Developing nations are seeking to reshape the balance of power in global debt discussions following the launch of a borrower-driven platform designed to amplify their influence in negotiations with creditors.
The initiative, unveiled on the sidelines of the 2026 Spring Meetings of the International Monetary Fund and the World Bank in Washington, D.C., establishes a formal structure for countries to coordinate positions, share expertise, and engage creditors on more equal terms.
Backed by the United Nations Conference on Trade and Development as its secretariat, the Borrowers’ Platform is a state-led mechanism intended to address long-standing imbalances in the international financial system, where debtor nations have historically had limited input in decisions shaping their debt obligations.

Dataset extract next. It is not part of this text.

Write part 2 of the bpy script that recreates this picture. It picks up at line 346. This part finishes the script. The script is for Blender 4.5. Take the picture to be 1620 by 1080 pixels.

At the launch, UN Secretary-General António Guterres described the platform as a “breakthrough” in global financing, noting that it mirrors established creditor groups such as the Paris Club and the Institute of International Finance, but shifts focus toward the interests of borrowing countries.
Guterres highlighted that developing economies often face borrowing costs more than double those of advanced nations, limiting their ability to secure affordable financing. He said this disparity underscores deeper structural inequalities within the global financial architecture.
He also warned that mounting global pressures—including the ongoing tensions in the Middle East—are exacerbating vulnerabilities through rising commodity prices, disrupted supply chains, and slower economic growth.
According to UN estimates, escalating conflict could push over 30 million people into poverty worldwide, reversing years of development gains and further straining already burdened economies.
The Borrowers’ Platform is expected to provide participating countries with technical knowledge on debt restructuring, strengthen collective bargaining power, and send clearer signals to financial markets—potentially lowering borrowing costs over time.
The urgency of the initiative is underscored by rising debt burdens across the developing world. Data shows that 54 countries—home to about 3.4 billion people—now spend more on debt servicing than on health or education, while least developed countries allocate nearly a quarter of their revenues to external creditors. In 2024 alone, total external debt among developing nations climbed to $11.7 trillion.
Open to countries at varying stages of development, the platform is positioned as a collaborative forum to address debt challenges and push for a more inclusive and balanced global financial system.